● To do
Start at the line containing "Write part 2" and stop at the line containing "struct(mb, 'trim_3', M['tile'], 'brown"; copy those lines exactly, both ends included, and no others.

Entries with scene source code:
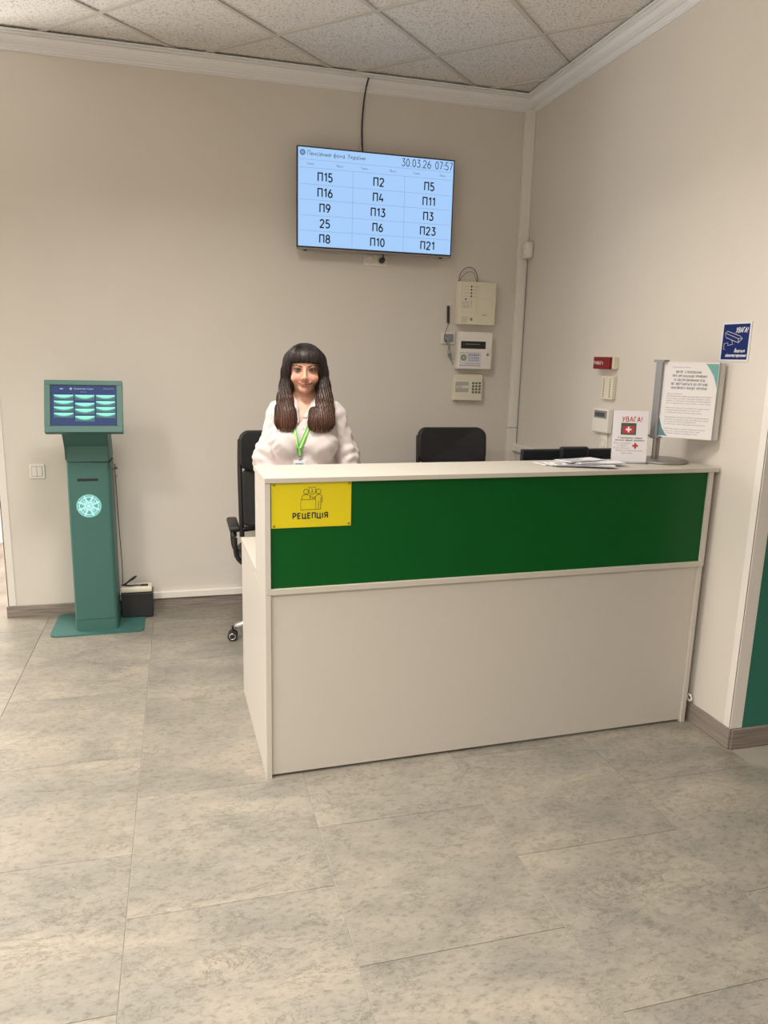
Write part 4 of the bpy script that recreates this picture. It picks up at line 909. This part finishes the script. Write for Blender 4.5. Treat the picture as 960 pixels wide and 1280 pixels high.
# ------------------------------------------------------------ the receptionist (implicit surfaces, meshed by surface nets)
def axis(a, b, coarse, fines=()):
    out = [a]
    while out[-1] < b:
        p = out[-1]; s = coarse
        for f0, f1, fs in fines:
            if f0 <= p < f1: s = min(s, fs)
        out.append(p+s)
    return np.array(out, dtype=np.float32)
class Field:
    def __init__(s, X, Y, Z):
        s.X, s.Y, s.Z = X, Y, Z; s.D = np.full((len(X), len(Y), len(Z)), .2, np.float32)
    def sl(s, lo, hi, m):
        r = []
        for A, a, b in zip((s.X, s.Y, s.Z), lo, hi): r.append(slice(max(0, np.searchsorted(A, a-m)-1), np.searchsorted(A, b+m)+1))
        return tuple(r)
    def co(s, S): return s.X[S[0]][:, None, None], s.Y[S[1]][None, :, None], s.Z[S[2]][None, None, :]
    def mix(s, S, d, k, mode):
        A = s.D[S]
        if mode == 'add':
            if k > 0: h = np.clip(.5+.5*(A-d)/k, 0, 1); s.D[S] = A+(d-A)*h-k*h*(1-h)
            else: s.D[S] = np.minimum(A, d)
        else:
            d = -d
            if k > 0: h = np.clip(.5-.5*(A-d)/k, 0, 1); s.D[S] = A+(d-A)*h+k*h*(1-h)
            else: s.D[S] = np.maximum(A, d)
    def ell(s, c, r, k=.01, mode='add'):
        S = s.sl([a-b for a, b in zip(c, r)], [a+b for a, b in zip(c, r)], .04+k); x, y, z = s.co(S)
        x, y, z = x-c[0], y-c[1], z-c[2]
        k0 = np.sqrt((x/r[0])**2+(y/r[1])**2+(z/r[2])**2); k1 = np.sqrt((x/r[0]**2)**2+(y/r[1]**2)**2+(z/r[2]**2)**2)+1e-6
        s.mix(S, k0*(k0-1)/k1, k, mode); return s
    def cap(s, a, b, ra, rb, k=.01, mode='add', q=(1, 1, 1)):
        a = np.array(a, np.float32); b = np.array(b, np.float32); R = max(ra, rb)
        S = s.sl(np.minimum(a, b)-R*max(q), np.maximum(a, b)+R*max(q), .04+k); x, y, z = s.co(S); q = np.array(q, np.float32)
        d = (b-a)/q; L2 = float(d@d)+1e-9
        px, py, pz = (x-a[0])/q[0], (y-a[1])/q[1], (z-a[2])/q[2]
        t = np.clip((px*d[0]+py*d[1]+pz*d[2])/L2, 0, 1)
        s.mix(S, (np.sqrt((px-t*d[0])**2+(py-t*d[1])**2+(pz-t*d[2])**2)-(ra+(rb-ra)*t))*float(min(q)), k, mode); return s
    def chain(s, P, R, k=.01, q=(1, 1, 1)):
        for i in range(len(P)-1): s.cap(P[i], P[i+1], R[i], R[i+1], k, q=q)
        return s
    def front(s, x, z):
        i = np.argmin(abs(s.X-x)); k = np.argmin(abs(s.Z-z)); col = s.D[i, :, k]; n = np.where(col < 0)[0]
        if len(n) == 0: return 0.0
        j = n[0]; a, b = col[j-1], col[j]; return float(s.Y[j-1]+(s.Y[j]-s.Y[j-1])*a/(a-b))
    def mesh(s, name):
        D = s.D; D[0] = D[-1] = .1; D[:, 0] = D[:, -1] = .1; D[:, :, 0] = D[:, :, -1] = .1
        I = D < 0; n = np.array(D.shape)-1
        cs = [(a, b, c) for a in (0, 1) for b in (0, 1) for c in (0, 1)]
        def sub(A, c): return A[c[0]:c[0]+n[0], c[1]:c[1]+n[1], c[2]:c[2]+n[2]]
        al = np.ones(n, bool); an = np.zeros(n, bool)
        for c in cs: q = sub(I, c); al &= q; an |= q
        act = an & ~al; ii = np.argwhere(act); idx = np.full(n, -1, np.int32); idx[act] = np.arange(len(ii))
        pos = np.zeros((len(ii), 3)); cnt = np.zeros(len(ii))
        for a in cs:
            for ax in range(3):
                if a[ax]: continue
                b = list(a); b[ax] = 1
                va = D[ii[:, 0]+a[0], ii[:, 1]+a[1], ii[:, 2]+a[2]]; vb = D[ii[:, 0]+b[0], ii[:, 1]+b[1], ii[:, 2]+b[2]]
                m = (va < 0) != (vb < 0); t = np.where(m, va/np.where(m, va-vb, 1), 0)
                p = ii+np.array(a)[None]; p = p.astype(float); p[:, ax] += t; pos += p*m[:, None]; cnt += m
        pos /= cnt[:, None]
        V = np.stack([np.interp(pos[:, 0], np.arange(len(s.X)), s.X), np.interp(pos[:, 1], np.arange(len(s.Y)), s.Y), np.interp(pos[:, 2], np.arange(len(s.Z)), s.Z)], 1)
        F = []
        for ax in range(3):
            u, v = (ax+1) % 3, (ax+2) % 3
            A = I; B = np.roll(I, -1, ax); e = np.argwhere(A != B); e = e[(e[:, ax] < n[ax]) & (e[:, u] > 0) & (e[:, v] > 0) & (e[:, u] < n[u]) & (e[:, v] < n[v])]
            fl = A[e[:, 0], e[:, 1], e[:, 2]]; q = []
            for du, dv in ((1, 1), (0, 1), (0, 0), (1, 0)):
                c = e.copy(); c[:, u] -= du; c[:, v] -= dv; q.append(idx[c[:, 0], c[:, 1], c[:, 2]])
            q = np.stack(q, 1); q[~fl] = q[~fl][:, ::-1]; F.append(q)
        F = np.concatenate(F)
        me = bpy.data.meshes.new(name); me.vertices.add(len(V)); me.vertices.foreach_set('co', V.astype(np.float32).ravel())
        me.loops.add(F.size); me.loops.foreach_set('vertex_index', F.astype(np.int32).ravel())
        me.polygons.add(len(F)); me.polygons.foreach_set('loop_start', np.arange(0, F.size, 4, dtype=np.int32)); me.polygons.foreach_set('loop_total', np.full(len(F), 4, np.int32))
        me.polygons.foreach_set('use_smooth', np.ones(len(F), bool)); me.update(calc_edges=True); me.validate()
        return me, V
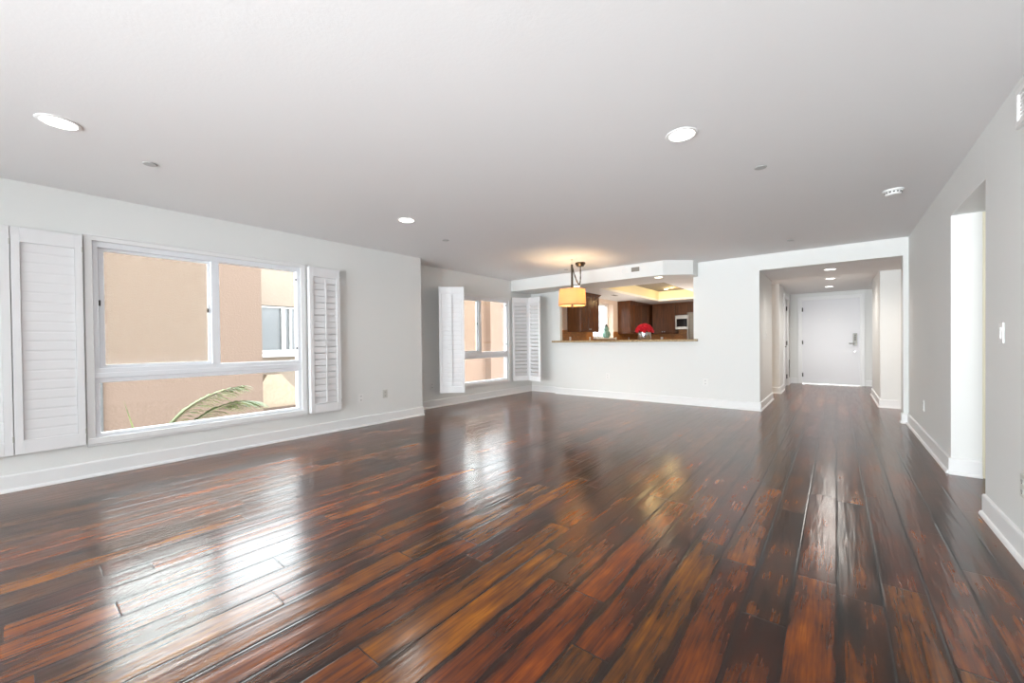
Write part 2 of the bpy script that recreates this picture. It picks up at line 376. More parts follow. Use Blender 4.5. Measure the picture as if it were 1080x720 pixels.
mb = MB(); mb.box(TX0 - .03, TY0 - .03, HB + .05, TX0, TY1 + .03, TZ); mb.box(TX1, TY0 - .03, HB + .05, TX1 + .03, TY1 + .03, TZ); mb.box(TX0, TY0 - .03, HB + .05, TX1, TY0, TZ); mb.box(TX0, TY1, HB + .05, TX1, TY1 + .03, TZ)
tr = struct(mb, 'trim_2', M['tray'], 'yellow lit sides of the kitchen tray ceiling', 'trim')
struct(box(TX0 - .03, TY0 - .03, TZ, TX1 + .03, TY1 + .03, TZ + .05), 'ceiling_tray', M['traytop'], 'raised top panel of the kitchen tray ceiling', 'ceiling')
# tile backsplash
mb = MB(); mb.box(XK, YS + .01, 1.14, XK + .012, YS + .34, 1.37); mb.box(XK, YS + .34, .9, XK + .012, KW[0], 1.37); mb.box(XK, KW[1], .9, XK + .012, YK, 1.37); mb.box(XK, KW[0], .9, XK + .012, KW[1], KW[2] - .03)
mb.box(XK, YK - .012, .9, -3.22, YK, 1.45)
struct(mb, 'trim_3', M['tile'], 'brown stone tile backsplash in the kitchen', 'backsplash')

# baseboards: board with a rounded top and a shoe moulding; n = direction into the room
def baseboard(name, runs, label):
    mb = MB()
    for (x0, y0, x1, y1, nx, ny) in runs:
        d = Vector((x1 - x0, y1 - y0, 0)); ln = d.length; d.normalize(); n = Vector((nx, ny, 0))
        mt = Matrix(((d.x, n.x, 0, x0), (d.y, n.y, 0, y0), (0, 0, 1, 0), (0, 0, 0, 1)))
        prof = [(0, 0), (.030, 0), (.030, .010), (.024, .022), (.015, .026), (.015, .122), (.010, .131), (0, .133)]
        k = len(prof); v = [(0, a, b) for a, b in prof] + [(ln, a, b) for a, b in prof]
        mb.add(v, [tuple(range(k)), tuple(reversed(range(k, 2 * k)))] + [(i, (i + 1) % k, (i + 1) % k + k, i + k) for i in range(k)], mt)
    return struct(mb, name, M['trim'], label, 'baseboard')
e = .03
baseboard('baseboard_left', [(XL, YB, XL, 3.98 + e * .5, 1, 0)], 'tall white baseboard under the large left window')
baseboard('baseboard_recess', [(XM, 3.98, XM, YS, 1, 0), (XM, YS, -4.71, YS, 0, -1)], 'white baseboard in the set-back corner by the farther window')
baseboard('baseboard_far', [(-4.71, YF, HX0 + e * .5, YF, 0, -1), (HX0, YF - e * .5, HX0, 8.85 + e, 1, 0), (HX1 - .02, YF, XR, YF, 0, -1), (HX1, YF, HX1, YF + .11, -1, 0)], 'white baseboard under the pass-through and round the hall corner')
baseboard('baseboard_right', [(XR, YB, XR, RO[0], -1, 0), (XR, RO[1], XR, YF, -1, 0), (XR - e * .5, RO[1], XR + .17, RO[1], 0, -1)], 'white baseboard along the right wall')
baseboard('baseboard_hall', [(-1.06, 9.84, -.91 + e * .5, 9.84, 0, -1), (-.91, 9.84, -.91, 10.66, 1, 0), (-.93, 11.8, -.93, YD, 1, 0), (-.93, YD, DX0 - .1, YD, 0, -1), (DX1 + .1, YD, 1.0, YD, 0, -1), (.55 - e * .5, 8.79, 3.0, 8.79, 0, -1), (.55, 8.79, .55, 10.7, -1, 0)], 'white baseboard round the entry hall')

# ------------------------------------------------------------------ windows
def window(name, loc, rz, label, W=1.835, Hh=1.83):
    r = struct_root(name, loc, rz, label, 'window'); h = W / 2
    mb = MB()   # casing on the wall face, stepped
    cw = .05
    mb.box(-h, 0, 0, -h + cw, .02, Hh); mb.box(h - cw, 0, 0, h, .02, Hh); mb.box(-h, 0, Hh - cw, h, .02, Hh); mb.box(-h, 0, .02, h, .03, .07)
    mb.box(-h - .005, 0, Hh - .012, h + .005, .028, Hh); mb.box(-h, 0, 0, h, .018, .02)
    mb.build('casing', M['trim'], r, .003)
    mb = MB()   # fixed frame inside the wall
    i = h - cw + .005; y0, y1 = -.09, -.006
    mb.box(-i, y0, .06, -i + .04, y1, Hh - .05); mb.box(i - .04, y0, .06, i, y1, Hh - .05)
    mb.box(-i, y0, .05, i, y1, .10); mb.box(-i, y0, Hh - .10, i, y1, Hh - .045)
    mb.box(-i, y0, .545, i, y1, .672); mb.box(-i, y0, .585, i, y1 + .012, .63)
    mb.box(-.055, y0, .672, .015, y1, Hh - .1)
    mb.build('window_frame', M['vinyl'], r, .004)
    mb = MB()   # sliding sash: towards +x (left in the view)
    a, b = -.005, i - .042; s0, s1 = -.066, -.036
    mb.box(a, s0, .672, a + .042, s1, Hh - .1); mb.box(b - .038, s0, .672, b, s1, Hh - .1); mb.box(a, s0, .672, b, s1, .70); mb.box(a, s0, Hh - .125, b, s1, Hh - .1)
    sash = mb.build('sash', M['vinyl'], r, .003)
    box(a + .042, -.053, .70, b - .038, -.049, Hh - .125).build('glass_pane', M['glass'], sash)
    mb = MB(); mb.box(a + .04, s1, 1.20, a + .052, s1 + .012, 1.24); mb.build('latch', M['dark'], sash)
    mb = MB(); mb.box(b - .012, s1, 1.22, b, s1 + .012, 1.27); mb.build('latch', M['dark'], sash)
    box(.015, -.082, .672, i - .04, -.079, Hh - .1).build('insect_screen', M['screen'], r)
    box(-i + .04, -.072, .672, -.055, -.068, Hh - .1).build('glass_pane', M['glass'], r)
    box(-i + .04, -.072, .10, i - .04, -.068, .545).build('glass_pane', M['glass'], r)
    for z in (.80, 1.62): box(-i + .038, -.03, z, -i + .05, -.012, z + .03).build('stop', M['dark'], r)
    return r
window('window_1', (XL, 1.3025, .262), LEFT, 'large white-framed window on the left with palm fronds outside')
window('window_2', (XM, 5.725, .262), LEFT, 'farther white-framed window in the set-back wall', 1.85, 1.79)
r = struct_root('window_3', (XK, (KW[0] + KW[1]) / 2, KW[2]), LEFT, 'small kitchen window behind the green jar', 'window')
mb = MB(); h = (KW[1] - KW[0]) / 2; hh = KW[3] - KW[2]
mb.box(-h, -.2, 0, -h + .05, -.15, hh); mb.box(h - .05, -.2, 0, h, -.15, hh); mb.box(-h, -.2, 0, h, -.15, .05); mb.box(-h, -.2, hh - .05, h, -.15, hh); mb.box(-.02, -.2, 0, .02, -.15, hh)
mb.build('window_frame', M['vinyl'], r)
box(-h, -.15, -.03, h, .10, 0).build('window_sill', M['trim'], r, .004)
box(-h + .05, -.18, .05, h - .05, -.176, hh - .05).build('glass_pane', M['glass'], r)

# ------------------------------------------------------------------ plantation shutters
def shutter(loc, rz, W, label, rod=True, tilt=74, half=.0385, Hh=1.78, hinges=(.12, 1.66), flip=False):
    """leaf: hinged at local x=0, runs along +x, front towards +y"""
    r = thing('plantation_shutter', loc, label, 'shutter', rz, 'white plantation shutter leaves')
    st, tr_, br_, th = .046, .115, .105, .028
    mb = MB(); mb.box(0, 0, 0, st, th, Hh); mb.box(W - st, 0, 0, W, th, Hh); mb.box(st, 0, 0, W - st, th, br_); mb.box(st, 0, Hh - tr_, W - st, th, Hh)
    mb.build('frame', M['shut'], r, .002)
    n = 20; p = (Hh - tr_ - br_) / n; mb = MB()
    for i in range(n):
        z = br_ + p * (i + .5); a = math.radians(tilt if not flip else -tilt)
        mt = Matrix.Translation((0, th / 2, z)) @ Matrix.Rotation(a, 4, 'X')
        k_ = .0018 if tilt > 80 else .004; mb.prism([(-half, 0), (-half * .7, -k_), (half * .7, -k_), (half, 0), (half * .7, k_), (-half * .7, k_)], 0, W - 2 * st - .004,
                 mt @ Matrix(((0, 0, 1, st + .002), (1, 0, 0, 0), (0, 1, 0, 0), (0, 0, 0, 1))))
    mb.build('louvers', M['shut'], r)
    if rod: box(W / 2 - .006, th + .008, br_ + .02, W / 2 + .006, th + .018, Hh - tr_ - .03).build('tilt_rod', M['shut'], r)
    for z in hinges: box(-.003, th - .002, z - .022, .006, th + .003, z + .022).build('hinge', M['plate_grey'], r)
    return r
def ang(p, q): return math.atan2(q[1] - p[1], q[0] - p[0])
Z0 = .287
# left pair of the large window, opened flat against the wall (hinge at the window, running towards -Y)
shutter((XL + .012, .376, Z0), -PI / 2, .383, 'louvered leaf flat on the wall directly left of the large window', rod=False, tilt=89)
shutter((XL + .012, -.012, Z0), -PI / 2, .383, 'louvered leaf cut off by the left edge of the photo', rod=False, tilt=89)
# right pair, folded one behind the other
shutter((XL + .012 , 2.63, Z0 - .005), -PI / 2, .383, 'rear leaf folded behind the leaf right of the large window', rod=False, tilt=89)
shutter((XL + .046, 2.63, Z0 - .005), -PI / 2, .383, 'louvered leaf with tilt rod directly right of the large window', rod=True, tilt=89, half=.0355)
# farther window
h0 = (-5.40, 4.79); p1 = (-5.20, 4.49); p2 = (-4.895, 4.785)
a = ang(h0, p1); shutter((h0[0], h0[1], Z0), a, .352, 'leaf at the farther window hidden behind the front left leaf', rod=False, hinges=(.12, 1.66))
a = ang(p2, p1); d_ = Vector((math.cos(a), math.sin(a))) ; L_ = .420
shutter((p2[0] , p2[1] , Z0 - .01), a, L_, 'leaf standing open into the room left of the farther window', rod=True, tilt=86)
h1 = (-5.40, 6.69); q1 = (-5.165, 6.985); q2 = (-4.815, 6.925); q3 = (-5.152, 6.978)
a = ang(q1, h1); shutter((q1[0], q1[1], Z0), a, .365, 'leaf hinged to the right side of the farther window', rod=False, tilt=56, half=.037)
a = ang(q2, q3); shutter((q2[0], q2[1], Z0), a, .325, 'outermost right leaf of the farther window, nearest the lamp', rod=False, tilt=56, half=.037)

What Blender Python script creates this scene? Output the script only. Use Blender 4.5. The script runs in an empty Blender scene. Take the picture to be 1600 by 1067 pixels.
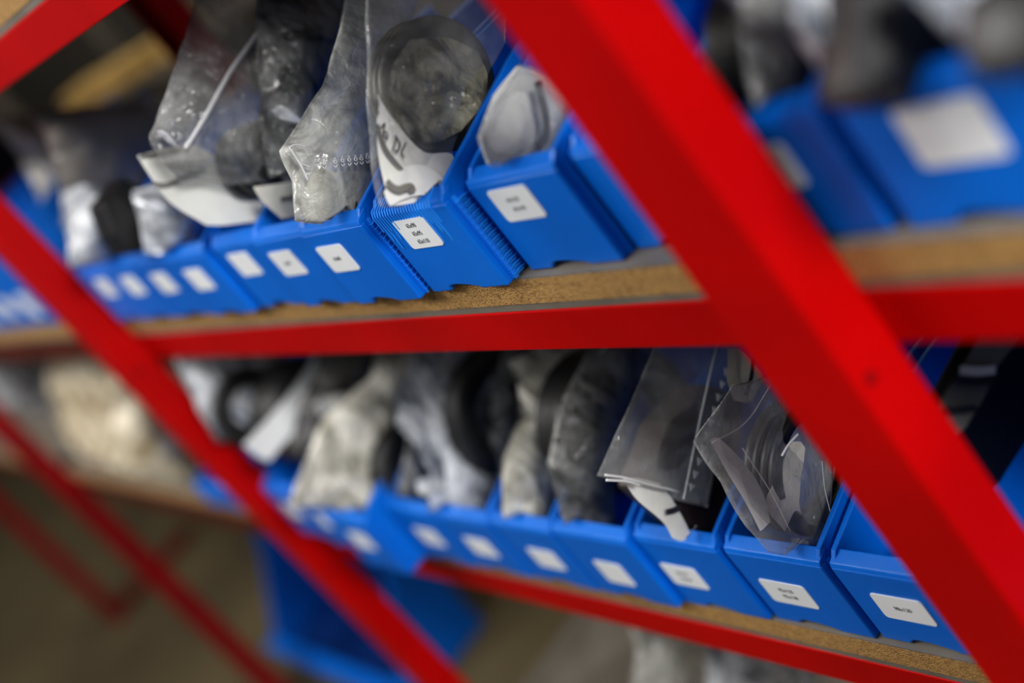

● Solved exercise
Write part 2 of the bpy script that recreates this picture. It picks up at line 376. More parts follow. Use Blender 4.5. Measure the picture as if it were 1080x720 pixels.
mb = MB(); mb.box(TX0 - .03, TY0 - .03, HB + .05, TX0, TY1 + .03, TZ); mb.box(TX1, TY0 - .03, HB + .05, TX1 + .03, TY1 + .03, TZ); mb.box(TX0, TY0 - .03, HB + .05, TX1, TY0, TZ); mb.box(TX0, TY1, HB + .05, TX1, TY1 + .03, TZ)
tr = struct(mb, 'trim_2', M['tray'], 'yellow lit sides of the kitchen tray ceiling', 'trim')
struct(box(TX0 - .03, TY0 - .03, TZ, TX1 + .03, TY1 + .03, TZ + .05), 'ceiling_tray', M['traytop'], 'raised top panel of the kitchen tray ceiling', 'ceiling')
# tile backsplash
mb = MB(); mb.box(XK, YS + .01, 1.14, XK + .012, YS + .34, 1.37); mb.box(XK, YS + .34, .9, XK + .012, KW[0], 1.37); mb.box(XK, KW[1], .9, XK + .012, YK, 1.37); mb.box(XK, KW[0], .9, XK + .012, KW[1], KW[2] - .03)
mb.box(XK, YK - .012, .9, -3.22, YK, 1.45)
struct(mb, 'trim_3', M['tile'], 'brown stone tile backsplash in the kitchen', 'backsplash')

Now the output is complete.